WORK TO DO. The data below holds a line containing "Model this scene" and a line containing "S.camera = cam"; please quote exactly those two lines and every line between them, and nothing else.

LISTING.
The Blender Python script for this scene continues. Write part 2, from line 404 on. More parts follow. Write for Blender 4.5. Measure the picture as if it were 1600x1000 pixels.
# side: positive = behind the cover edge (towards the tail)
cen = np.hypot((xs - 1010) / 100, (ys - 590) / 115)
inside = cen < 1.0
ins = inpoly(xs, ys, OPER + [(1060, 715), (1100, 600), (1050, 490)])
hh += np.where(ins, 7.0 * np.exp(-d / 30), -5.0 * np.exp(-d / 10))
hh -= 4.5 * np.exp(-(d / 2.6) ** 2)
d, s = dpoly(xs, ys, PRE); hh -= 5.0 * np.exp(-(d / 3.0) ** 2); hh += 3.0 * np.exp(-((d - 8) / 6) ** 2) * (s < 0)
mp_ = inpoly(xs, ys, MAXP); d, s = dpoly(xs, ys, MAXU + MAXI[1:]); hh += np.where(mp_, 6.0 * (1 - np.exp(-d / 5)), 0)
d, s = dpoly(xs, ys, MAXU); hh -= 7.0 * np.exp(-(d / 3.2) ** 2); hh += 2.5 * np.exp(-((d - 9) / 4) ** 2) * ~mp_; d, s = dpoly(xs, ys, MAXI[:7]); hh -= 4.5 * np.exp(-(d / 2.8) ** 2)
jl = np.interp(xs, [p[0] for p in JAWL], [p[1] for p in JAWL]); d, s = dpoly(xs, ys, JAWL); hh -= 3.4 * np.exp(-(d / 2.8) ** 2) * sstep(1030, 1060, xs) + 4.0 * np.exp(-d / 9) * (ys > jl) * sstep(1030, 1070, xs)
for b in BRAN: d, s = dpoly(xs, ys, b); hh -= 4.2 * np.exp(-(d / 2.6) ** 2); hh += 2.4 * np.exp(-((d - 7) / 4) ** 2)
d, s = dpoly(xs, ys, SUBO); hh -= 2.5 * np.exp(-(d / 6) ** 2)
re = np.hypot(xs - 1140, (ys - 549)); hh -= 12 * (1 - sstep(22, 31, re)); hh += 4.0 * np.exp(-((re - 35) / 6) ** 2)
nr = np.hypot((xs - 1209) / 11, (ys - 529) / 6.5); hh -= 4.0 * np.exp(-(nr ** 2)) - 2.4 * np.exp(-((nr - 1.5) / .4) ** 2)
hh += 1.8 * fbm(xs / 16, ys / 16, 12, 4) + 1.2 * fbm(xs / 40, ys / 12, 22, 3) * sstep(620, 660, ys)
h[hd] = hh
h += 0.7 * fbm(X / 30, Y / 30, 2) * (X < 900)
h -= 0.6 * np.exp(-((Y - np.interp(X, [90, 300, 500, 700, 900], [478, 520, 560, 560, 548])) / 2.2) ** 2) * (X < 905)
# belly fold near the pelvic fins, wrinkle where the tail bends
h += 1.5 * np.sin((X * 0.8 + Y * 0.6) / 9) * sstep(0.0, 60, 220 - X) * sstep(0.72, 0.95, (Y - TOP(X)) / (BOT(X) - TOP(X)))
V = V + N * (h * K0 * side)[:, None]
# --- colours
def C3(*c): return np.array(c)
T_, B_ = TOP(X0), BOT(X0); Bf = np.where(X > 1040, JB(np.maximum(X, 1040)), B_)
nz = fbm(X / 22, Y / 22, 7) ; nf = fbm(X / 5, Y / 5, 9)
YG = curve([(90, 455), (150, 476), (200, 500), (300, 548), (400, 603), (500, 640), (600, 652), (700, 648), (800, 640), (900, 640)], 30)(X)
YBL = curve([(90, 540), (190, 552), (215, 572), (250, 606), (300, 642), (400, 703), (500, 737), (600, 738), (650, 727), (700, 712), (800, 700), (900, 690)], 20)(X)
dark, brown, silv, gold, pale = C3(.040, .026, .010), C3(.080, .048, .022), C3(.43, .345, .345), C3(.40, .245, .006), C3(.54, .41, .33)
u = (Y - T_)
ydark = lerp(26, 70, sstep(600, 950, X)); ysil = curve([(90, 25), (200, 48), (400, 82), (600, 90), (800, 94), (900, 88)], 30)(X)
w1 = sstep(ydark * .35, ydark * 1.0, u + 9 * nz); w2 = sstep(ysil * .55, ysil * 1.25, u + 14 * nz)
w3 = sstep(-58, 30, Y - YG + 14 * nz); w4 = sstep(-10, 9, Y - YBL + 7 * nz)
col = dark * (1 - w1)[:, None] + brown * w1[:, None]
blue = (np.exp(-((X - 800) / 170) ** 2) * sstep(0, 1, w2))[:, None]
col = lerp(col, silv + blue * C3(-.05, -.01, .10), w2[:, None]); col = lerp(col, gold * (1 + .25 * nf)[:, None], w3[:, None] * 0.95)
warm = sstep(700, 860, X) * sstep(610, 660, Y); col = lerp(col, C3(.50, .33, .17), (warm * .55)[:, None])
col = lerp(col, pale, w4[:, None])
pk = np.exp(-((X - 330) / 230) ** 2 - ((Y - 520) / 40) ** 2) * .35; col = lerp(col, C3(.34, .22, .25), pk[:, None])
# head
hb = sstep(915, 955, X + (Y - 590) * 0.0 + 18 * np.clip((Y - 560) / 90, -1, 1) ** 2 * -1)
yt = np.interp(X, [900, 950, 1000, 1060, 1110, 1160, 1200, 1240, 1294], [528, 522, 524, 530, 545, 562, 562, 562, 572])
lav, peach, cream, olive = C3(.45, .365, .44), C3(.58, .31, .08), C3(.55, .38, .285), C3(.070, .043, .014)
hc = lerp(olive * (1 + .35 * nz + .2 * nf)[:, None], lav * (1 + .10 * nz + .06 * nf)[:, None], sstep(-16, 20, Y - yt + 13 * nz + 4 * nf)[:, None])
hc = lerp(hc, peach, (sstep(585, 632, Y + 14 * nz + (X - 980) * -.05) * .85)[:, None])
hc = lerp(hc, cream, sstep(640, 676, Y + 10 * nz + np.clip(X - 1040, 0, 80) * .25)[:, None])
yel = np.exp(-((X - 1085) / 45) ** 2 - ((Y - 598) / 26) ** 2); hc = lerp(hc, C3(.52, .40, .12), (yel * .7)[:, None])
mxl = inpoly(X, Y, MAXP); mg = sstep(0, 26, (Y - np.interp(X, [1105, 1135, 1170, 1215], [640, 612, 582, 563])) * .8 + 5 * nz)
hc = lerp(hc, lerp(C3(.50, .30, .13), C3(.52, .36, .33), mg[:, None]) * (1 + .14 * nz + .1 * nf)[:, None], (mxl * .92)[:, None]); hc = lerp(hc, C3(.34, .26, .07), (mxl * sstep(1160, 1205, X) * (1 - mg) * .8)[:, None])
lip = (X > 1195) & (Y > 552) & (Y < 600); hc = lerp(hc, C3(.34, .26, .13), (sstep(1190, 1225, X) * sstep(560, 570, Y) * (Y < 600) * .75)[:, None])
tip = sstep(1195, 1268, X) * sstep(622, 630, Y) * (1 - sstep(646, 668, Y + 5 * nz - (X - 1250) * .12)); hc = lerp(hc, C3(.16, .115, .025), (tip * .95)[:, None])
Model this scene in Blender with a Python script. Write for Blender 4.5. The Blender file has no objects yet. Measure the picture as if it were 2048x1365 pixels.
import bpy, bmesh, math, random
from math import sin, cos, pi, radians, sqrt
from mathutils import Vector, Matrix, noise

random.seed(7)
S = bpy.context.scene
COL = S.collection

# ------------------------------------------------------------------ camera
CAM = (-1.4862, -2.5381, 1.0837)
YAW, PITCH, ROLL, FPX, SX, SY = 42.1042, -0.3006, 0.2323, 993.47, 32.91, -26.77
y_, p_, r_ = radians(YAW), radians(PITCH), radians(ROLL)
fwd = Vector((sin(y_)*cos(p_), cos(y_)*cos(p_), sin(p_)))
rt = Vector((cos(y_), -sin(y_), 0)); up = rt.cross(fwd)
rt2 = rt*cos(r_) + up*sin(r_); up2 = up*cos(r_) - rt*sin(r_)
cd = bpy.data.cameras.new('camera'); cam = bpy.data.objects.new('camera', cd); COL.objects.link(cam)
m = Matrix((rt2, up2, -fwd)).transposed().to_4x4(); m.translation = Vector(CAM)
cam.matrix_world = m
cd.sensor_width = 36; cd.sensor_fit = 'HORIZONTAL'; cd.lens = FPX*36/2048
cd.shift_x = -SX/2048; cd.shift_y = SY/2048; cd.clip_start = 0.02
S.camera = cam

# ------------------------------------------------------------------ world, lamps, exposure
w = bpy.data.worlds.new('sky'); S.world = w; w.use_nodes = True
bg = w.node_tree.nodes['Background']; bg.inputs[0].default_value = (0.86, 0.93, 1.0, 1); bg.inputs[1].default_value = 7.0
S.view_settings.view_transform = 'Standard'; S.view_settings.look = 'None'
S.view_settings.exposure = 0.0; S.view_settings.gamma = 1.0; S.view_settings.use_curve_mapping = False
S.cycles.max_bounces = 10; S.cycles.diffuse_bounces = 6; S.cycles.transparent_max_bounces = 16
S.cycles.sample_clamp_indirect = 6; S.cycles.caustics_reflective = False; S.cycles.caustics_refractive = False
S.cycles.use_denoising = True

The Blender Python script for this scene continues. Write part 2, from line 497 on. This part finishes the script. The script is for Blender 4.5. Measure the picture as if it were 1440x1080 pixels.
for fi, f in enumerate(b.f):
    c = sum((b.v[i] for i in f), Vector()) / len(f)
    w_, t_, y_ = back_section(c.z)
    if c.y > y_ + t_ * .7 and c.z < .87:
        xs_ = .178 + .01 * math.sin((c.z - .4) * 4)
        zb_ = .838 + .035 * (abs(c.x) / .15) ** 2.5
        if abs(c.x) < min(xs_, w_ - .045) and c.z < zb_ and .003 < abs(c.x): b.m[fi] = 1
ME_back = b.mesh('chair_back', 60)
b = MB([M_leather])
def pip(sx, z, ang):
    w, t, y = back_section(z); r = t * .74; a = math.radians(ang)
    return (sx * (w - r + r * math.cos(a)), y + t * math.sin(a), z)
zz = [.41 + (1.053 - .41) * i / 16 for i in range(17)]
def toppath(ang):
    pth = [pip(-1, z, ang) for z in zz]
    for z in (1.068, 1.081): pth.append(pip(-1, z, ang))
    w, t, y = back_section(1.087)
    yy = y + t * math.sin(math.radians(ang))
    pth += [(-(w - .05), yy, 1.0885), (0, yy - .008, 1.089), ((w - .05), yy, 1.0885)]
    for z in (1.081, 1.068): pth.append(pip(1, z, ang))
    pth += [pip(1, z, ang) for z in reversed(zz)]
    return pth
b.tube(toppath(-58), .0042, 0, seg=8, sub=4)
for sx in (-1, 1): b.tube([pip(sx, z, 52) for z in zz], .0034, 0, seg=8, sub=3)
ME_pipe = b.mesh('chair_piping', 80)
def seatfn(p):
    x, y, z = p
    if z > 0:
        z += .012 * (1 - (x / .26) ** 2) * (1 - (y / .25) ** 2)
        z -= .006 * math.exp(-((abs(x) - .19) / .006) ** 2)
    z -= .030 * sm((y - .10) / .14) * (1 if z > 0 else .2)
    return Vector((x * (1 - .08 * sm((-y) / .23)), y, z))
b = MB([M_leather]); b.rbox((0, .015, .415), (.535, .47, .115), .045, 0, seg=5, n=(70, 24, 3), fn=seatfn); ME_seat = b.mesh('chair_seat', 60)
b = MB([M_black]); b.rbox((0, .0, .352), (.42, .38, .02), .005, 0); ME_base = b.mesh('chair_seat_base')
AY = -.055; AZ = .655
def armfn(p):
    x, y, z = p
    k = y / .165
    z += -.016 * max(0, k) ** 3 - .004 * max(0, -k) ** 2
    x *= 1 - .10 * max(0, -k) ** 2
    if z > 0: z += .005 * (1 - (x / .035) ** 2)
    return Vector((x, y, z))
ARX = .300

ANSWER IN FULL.
Model this scene in Blender with a Python script. Write for Blender 4.5. The Blender file has no objects yet. Measure the picture as if it were 2048x1365 pixels.
import bpy, bmesh, math, random
from math import sin, cos, pi, radians, sqrt
from mathutils import Vector, Matrix, noise

random.seed(7)
S = bpy.context.scene
COL = S.collection

# ------------------------------------------------------------------ camera
CAM = (-1.4862, -2.5381, 1.0837)
YAW, PITCH, ROLL, FPX, SX, SY = 42.1042, -0.3006, 0.2323, 993.47, 32.91, -26.77
y_, p_, r_ = radians(YAW), radians(PITCH), radians(ROLL)
fwd = Vector((sin(y_)*cos(p_), cos(y_)*cos(p_), sin(p_)))
rt = Vector((cos(y_), -sin(y_), 0)); up = rt.cross(fwd)
rt2 = rt*cos(r_) + up*sin(r_); up2 = up*cos(r_) - rt*sin(r_)
cd = bpy.data.cameras.new('camera'); cam = bpy.data.objects.new('camera', cd); COL.objects.link(cam)
m = Matrix((rt2, up2, -fwd)).transposed().to_4x4(); m.translation = Vector(CAM)
cam.matrix_world = m
cd.sensor_width = 36; cd.sensor_fit = 'HORIZONTAL'; cd.lens = FPX*36/2048
cd.shift_x = -SX/2048; cd.shift_y = SY/2048; cd.clip_start = 0.02
S.camera = cam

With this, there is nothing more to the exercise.